• [DATA FOR THIS EXERCISE]:

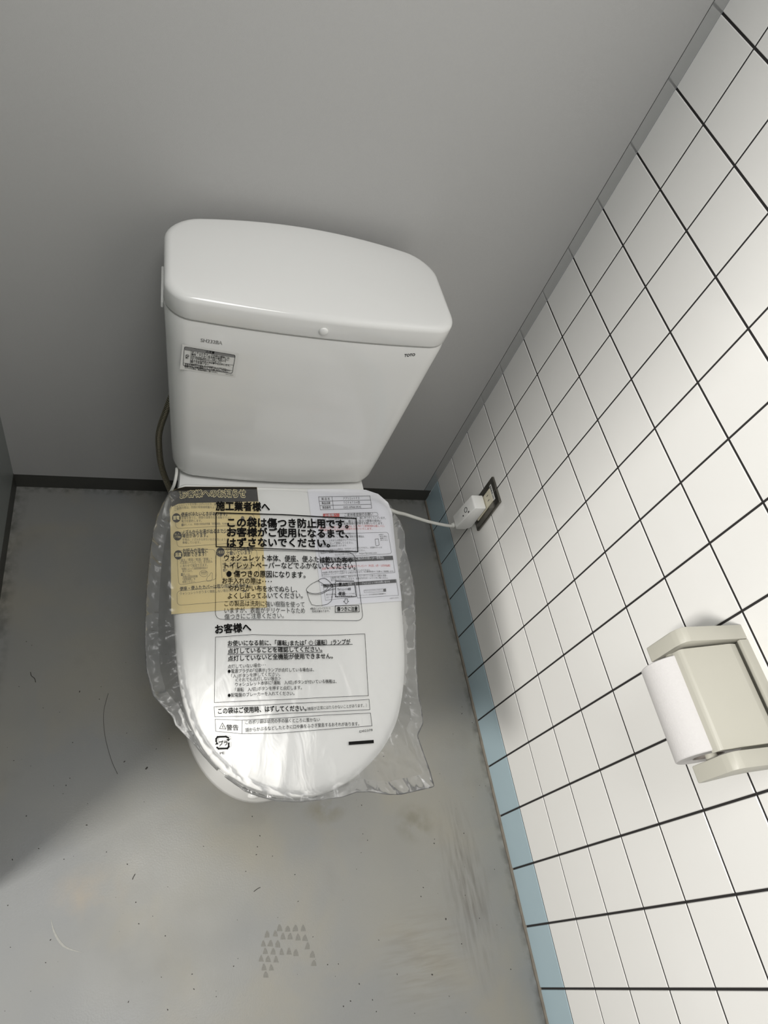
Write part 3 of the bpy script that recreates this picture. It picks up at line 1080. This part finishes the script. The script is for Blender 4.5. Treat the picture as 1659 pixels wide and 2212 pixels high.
for t in [('ウォシュレット本体、便座、便ふたは乾いた布や', 484, 1211, 762, 1217, 12.5, .016), ('トイレットペーパーなどでふかないでください。', 485, 1228, 768, 1230, 12.5, .016), ('● 傷つきの原因になります。', 489, 1246, 660, 1248, 13, .018),
          ('お手入れの際は････', 480, 1260, 587, 1262, 11.5, .012), ('やわらかい布を水でぬらし、', 493, 1276, 642, 1279, 11.5, .012), ('よくしぼってふいてください。', 492, 1293, 654, 1292, 11.5, .012),
          ('この製品は洗剤に強い樹脂を使って', 485, 1309, 658, 1311, 11, .0), ('いますが、表面がデリケートなため', 485, 1324, 659, 1324, 11, .0), ('傷つきにご注意ください。', 485, 1338, 613, 1335, 11, .0)]: p.text(*t)
p.rbox((467, 1186), (766, 1194), (785, 1341), (465, 1338), 16, .9)
p.build('printed_text', ink, bag)
p = PB()
# drawing of a toilet with its lid, and the caution box
def curve(pts, w, n=5):
    p.lines([tuple(q) for q in catmull(pts, n)], w, step=3)
curve([(687, 1254.7), (674, 1261), (665, 1268.5), (661.8, 1274.5), (665, 1279), (674, 1281.8), (687, 1281.8), (698, 1278.5), (705.5, 1273.5), (708.4, 1268.6)], .9)
p.lines([(708.4, 1268.6), (687, 1254.7)], .9)
curve([(662.5, 1277), (667, 1281.5), (676, 1284.2), (689, 1284.2), (700, 1280.5), (709, 1274.5), (719, 1267.5)], .9)
curve([(687, 1254.7), (692, 1251), (698, 1249.8), (704, 1250.6), (712, 1257), (719, 1265.5)], .9)
p.lines([(719, 1265.5), (719, 1276), (716, 1298), (708, 1305), (696, 1308), (683, 1309), (673, 1306), (668, 1296), (663, 1279)], .9)
p.lines([(693.5, 1264), (712, 1264.8), (725, 1261.5)], .8); p.lines([(703, 1277), (725, 1272)], .8)
for k in range(12):
    p.lines([(725 + k * 3.4, 1255.5), (726.6 + k * 3.4, 1255.6)], 1.4); p.lines([(725 + k * 3.7, 1289), (726.6 + k * 3.7, 1289.2)], 1.4)
for k in range(9):
    p.lines([(724.5 + k * .1, 1258 + k * 3.6), (724.6, 1259.6 + k * 3.6)], 1.4); p.lines([(766 + k * .4, 1258 + k * 3.6), (766.2 + k * .4, 1259.6 + k * 3.6)], 1.4)
p.text('便ふた', 731, 1266, 752, 1266, 7, .02); p.text('ウォシュレット本体', 729, 1276, 758, 1275, 5.5, .02); p.text('便座', 731, 1286, 746, 1285.5, 7, .02)
p.lines([(745, 1294), (745, 1299), (742, 1299), (748, 1305), (753, 1299), (750.5, 1299), (750.5, 1294)], .8, True)
p.rbox((724, 1309), (775, 1308), (776, 1322), (724, 1323), .5, 1.1)
p.text('傷つきに注意', 727.5, 1320, 772.5, 1319.5, 8.6, .025)
p.text('※製品によりイラストと', 670, 1317, 714, 1316, 4.2, .01); p.text('形状が異なります。', 674, 1323, 712, 1322, 4.2, .01)
p.build('printed_drawing', ink, bag)
p = PB()
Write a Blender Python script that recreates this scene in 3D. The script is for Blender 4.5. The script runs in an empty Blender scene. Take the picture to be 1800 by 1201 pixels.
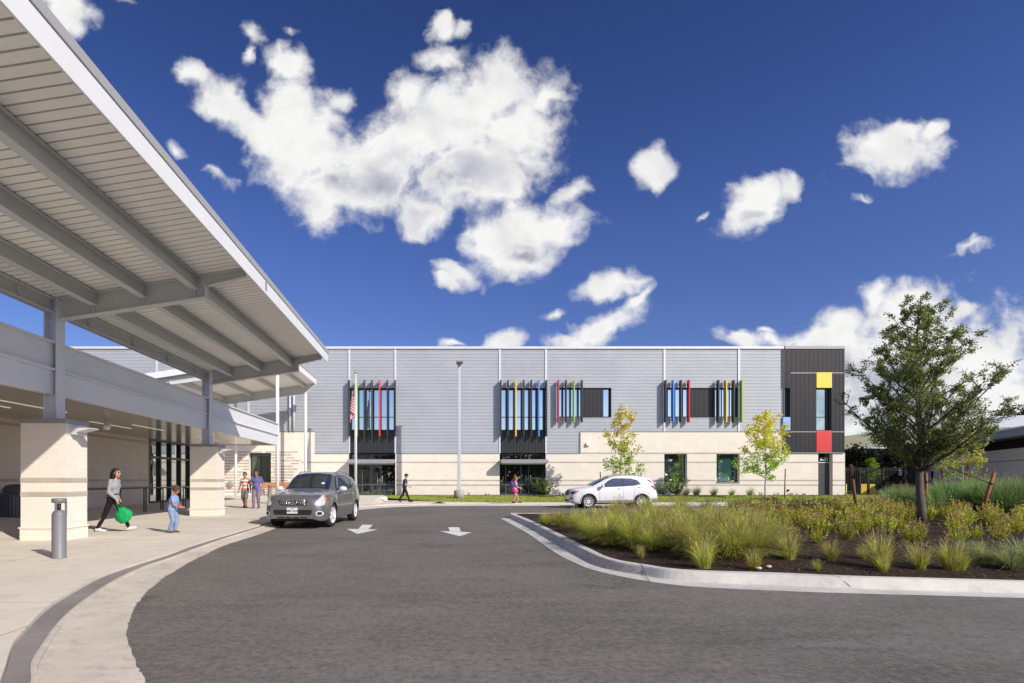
import bpy, bmesh, math, random
from mathutils import Vector, Matrix, noise
from mathutils.bvhtree import BVHTree
R = math.radians
random.seed(7)
scene = bpy.context.scene
COL = scene.collection

# ------------------------------------------------------------------ camera (20 mm shift lens, level)
H0, FL, VX, VY = 1.35, 1000.0, 764.0, 845.0
cam_d = bpy.data.cameras.new("camera"); cam = bpy.data.objects.new("camera", cam_d); COL.objects.link(cam)
cam.location = (0, 0, H0); cam.rotation_euler = (R(90), 0, 0)
cam_d.sensor_width = 36; cam_d.lens = 20.0; cam_d.shift_x = (900 - VX) / 1800; cam_d.shift_y = (VY - 600.5) / 1800
cam_d.clip_start = 0.1; cam_d.clip_end = 3000
scene.camera = cam
scene.view_settings.view_transform = 'Standard'; scene.view_settings.look = 'None'
scene.view_settings.exposure = 0; scene.view_settings.gamma = 1
scene.render.resolution_x = 1024; scene.render.resolution_y = 683

def GP(px, py, z=0.0):
    d = FL * (H0 - z) / (py - VY)
    return ((px - VX) / FL * d, d)
def FX(px, d=40.0): return (px - VX) * d / FL
def FZ(py, d=40.0): return H0 + (VY - py) * d / FL

# ------------------------------------------------------------------ object helpers
def tag(o, label=None, cat=None, group=None, kind=None):
    if label: o['label'] = label
    if cat: o['category'] = cat
    if group: o['group'] = group
    if kind: o['kind'] = kind
    return o
def thing(name, loc, label, cat, rz=0, group=None):
    o = bpy.data.objects.new(name, None); COL.objects.link(o)
    o.empty_display_size = 0.2
    o.location = loc; o.rotation_euler = (0, 0, rz)
    return tag(o, label, cat, group)
def rootloc(o):
    while o.parent: o = o.parent
    return Vector(o.location)
def link_mesh(name, me, mat, parent=None, loc=None):
    o = bpy.data.objects.new(name, me); COL.objects.link(o)
    if mat is not None:
        me.materials.clear()
        for m in (mat if isinstance(mat, (list, tuple)) else [mat]): me.materials.append(m)
    if parent is not None: o.parent = parent
    if loc is not None: o.location = loc
    return o
def kids(o): return [c for c in bpy.data.objects if c.parent == o]
def dup(root, loc, rz=None, scale=None, label=None, group=None):
    def rec(o, p):
        c = o.copy(); COL.objects.link(c)
        if p is not None: c.parent = p
        for k in KID.get(o.name, []): rec(k, c)
        return c
    KID = {}
    for ob in bpy.data.objects:
        if ob.parent: KID.setdefault(ob.parent.name, []).append(ob)
    c = rec(root, None); c.location = loc
    if rz is not None: c.rotation_euler = (0, 0, rz)
    if scale is not None: c.scale = scale
    if label: c['label'] = label
    if group: c['group'] = group
    return c

class MB:
    def __init__(s): s.bm = bmesh.new()
    def box(s, x0, x1, y0, y1, z0, z1, mi=0):
        v = [s.bm.verts.new(p) for p in ((x0,y0,z0),(x1,y0,z0),(x1,y1,z0),(x0,y1,z0),(x0,y0,z1),(x1,y0,z1),(x1,y1,z1),(x0,y1,z1))]
        for f in ((3,2,1,0),(4,5,6,7),(0,1,5,4),(1,2,6,5),(2,3,7,6),(3,0,4,7)):
            s.bm.faces.new([v[i] for i in f]).material_index = mi
        return s
    def quad(s, a, b, c, d, mi=0):
        f = s.bm.faces.new([s.bm.verts.new(p) for p in (a, b, c, d)]); f.material_index = mi; return s
    def tri(s, a, b, c, mi=0):
        f = s.bm.faces.new([s.bm.verts.new(p) for p in (a, b, c)]); f.material_index = mi; return s
    def prism(s, pts, vec, mi=0):
        vec = Vector(vec)
        a = [s.bm.verts.new(p) for p in pts]; b = [s.bm.verts.new(Vector(p) + vec) for p in pts]; n = len(pts)
        s.bm.faces.new(list(reversed(a))).material_index = mi; s.bm.faces.new(b).material_index = mi
        for i in range(n): s.bm.faces.new((a[i], a[(i+1) % n], b[(i+1) % n], b[i])).material_index = mi
        return s
    def tube(s, path, r, n=8, mi=0, caps=True):
        path = [Vector(p) for p in path]; m = len(path)
        rs = r if isinstance(r, (list, tuple)) else [r] * m
        rings = []; up = None
        for i, p in enumerate(path):
            t = (path[min(i+1, m-1)] - path[max(i-1, 0)]).normalized()
            if up is None: up = t.orthogonal().normalized()
            else: up = (up - t * up.dot(t)).normalized() if (up - t * up.dot(t)).length > 1e-5 else t.orthogonal().normalized()
            w = t.cross(up)
            rings.append([s.bm.verts.new(p + (up * math.cos(2*math.pi*k/n) + w * math.sin(2*math.pi*k/n)) * rs[i]) for k in range(n)])
        for i in range(m-1):
            for k in range(n):
                f = s.bm.faces.new((rings[i][k], rings[i][(k+1) % n], rings[i+1][(k+1) % n], rings[i+1][k])); f.smooth = True; f.material_index = mi
        if caps:
            s.bm.faces.new(list(reversed(rings[0]))).material_index = mi; s.bm.faces.new(rings[-1]).material_index = mi
        return s
    def lathe(s, prof, c=(0,0,0), n=32, axis='z', mi=0, smooth=True, caps=True):
        c = Vector(c); rings = []
        for (r, h) in prof:
            ring = []
            for k in range(n):
                a = 2*math.pi*k/n; ca, sa = math.cos(a)*r, math.sin(a)*r
                p = {'z': (ca, sa, h), 'y': (sa, h, ca), 'x': (h, ca, sa)}[axis]
                ring.append(s.bm.verts.new(c + Vector(p)))
            rings.append(ring)
        for i in range(len(rings)-1):
            for k in range(n):
                f = s.bm.faces.new((rings[i][k], rings[i][(k+1) % n], rings[i+1][(k+1) % n], rings[i+1][k])); f.smooth = smooth; f.material_index = mi
        if caps and prof[0][0] > 1e-4: s.bm.faces.new(list(reversed(rings[0]))).material_index = mi
        if caps and prof[-1][0] > 1e-4: s.bm.faces.new(rings[-1]).material_index = mi
        return s
    def capsule(s, a, b, ra, rb, seg=10, squash=None):
        a, b = Vector(a), Vector(b); bm2 = bmesh.new()
        for c, r in ((a, ra), (b, rb)):
            ret = bmesh.ops.create_icosphere(bm2, subdivisions=2, radius=r)
            for v in ret['verts']:
                if squash: v.co = Vector((v.co.x*squash[0], v.co.y*squash[1], v.co.z*squash[2]))
                v.co += c
        ret = bmesh.ops.convex_hull(bm2, input=bm2.verts)
        dead = [g for g in ret['geom_interior'] if isinstance(g, bmesh.types.BMVert)]
        if dead: bmesh.ops.delete(bm2, geom=dead, context='VERTS')
        vm = {v: s.bm.verts.new(v.co) for v in bm2.verts if v.link_faces}
        for f in bm2.faces:
            try: s.bm.faces.new([vm[v] for v in f.verts]).smooth = True
            except ValueError: pass
        bm2.free(); return s
    def ell(s, c, r, sub=3, rot=None):
        c = Vector(c); ret = bmesh.ops.create_icosphere(s.bm, subdivisions=sub, radius=1.0)
        for v in ret['verts']:
            p = Vector((v.co.x*r[0], v.co.y*r[1], v.co.z*r[2]))
            if rot is not None: p = rot @ p
            v.co = p + c
            for f in v.link_faces: f.smooth = True
        return s
    def build(s, name, mat, parent=None, local=False, bevel=0, loc=None, normals=True):
        if normals: bmesh.ops.recalc_face_normals(s.bm, faces=s.bm.faces)
        if loc is not None:
            bmesh.ops.translate(s.bm, verts=s.bm.verts, vec=-Vector(loc))
        elif parent is not None and not local:
            bmesh.ops.translate(s.bm, verts=s.bm.verts, vec=-rootloc(parent))
        me = bpy.data.meshes.new(name); s.bm.to_mesh(me); s.bm.free()
        o = link_mesh(name, me, mat, parent, loc)
        if bevel:
            m = o.modifiers.new('bevel', 'BEVEL'); m.width = bevel; m.segments = 2; m.limit_method = 'ANGLE'; m.angle_limit = R(40)
        return o

def bake(o):
    """apply an object's modifiers into its mesh"""
    dg = bpy.context.evaluated_depsgraph_get(); dg.update()
    me = bpy.data.meshes.new_from_object(o.evaluated_get(dg))
    mats = list(o.data.materials)
    o.modifiers.clear(); old = o.data; o.data = me
    if not me.materials:
        for m in mats: me.materials.append(m)
    bpy.data.meshes.remove(old); return o

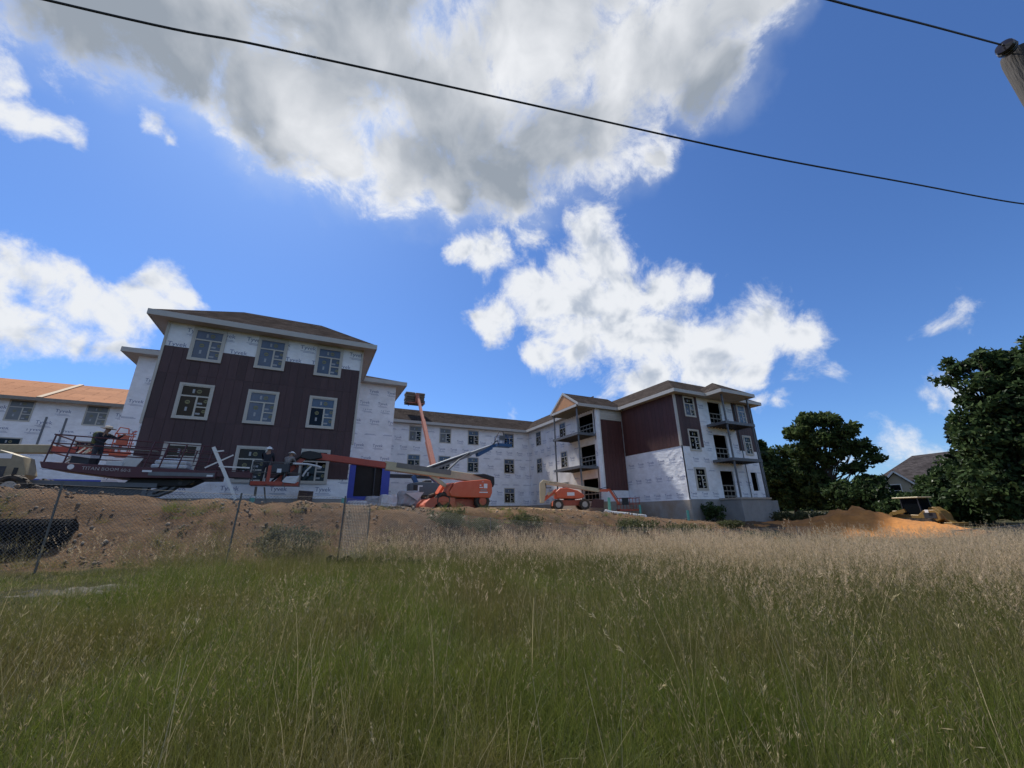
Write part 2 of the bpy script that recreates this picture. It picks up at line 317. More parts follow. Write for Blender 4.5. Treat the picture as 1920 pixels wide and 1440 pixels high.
def shingle_mat(name, base):
    m = bpy.data.materials.new(name); m.use_nodes = True; nt = m.node_tree; p = nt.nodes['Principled BSDF']; N = nt.nodes.new; L = nt.links.new
    p.inputs['Roughness'].default_value = 0.95; p.inputs['Specular IOR Level'].default_value = 0.0
    g = N('ShaderNodeNewGeometry'); sp = N('ShaderNodeSeparateXYZ'); L(g.outputs['Position'], sp.inputs[0])
    a = N('ShaderNodeMath'); a.operation = 'ADD'; L(sp.outputs[0], a.inputs[0]); L(sp.outputs[1], a.inputs[1])
    cb = N('ShaderNodeCombineXYZ'); L(a.outputs[0], cb.inputs[0])
    z = N('ShaderNodeMath'); z.operation = 'MULTIPLY'; L(sp.outputs[2], z.inputs[0]); z.inputs[1].default_value = 1.8; L(z.outputs[0], cb.inputs[1])
    b = N('ShaderNodeTexBrick'); L(cb.outputs[0], b.inputs[0]); b.inputs['Scale'].default_value = 1.0
    b.inputs['Brick Width'].default_value = 0.32; b.inputs['Row Height'].default_value = 0.14; b.inputs['Mortar Size'].default_value = 0.008
    b.inputs['Color1'].default_value = (*[c * 0.75 for c in base], 1); b.inputs['Color2'].default_value = (*[c * 1.35 for c in base], 1); b.inputs['Mortar'].default_value = (*[c * 0.45 for c in base], 1)
    n = N('ShaderNodeTexNoise'); n.inputs['Scale'].default_value = 1.1; n.inputs['Detail'].default_value = 6; L(g.outputs['Position'], n.inputs[0])
    r = N('ShaderNodeMapRange'); r.inputs[1].default_value = 0.3; r.inputs[2].default_value = 0.7; r.inputs[3].default_value = 0.8; r.inputs[4].default_value = 1.2; L(n.outputs[0], r.inputs[0])
    x = N('ShaderNodeMix'); x.data_type = 'RGBA'; x.blend_type = 'MULTIPLY'; x.inputs[0].default_value = 1; L(b.outputs[0], x.inputs[6]); L(r.outputs[0], x.inputs[7]); L(x.outputs[2], p.inputs['Base Color'])
    bu = N('ShaderNodeBump'); bu.inputs['Strength'].default_value = 0.4; bu.inputs['Distance'].default_value = 0.03; L(b.outputs['Fac'], bu.inputs['Height']); bu.invert = True; L(bu.outputs[0], p.inputs['Normal'])
    return m
M_SHING = shingle_mat('asphalt_shingles', (0.054, 0.046, 0.043))
M_SHINGD = shingle_mat('dark_asphalt_shingles', (0.060, 0.054, 0.056))

# ------------------------------------------------------------------ terrain
def I(x, xs, ys): return np.interp(x, xs, ys)
def smooth(t): t = np.clip(t, 0, 1); return t * t * (3 - 2 * t)
def gh(x, y):
    """ground height (arrays)"""
    x = np.asarray(x, float); y = np.asarray(y, float)
    f = I(x, [-30, -8, -4, 0, 3, 8, 14, 25, 40, 80], [0.86, 0.74, 0.62, 0.50, 0.27, -0.08, -0.22, -0.2, 0.0, 0.0])
    fld = f * np.clip(y / 12.5, 0, 1.0) ** 1.2
    y0 = I(x, [0, 8, 15, 24, 40], [12.6, 13.2, 14.5, 15.5, 16])
    yc = I(x, [-8, 0, 8, 15, 22, 30, 60], [16.2, 16.6, 17.5, 20, 22.5, 22, 22])
    P = I(x, [-30, -9, -7, -5.5, -4.2, -1, 1.5, 4, 9, 12, 15, 19.5, 23.5, 27, 32, 40, 60], [2.5, 2.5, 2.52, 2.36, 2.16, 2.10, 2.05, 1.90, 1.84, 1.78, 1.68, 1.5, 1.15, 0.93, 0.86, 0.75, 0.6])
    G = I(x, [-30, 8, 20, 24, 27, 38, 80], [2.3, 2.05, 2.0, 1.6, 1.0, 1.0, 1.0])
    Bk = I(x, [-30, 22, 28, 40, 80], [2.55, 2.55, 1.6, 1.4, 1.4])
    t = smooth((y - y0) / np.maximum(yc - y0, 0.1))
    h = fld * (1 - t) + P * t
    t2 = smooth((y - yc) / 9.0); h = h * (1 - t2) + G * t2
    t3 = smooth((y - 31) / 11.0); h = h * (1 - t3) + Bk * t3
    # far right: flat waste ground with the heap in front of the loader
    fr = smooth((x - 27) / 10.0) * smooth((20 - y) / 6.0)
    h = h * (1 - fr) + (0.02 + 0.012 * np.clip(x - 30, 0, 40)) * fr
    return h
def ghs(x, y): return float(gh(x, y))
def axis_coords(lo, hi, fine_lo, fine_hi, step, grow=1.18):
    a = list(np.arange(fine_lo, fine_hi + 1e-6, step)); s = step
    while a[-1] < hi: s *= grow; a.append(a[-1] + s)
    s = step
    while a[0] > lo: s *= grow; a.insert(0, a[0] - s)
    return np.array(a)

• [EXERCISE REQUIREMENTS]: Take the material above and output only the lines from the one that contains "Write a Blender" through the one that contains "COL = scene.collection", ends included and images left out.

• [EXPECTED ANSWER]:
Write a Blender Python script that recreates this scene in 3D. The script is for Blender 4.5. The script runs in an empty Blender scene. Take the picture to be 1800 by 1201 pixels.
import bpy, bmesh, math, random
from mathutils import Vector, Matrix, noise
from mathutils.bvhtree import BVHTree
R = math.radians
random.seed(7)
scene = bpy.context.scene
COL = scene.collection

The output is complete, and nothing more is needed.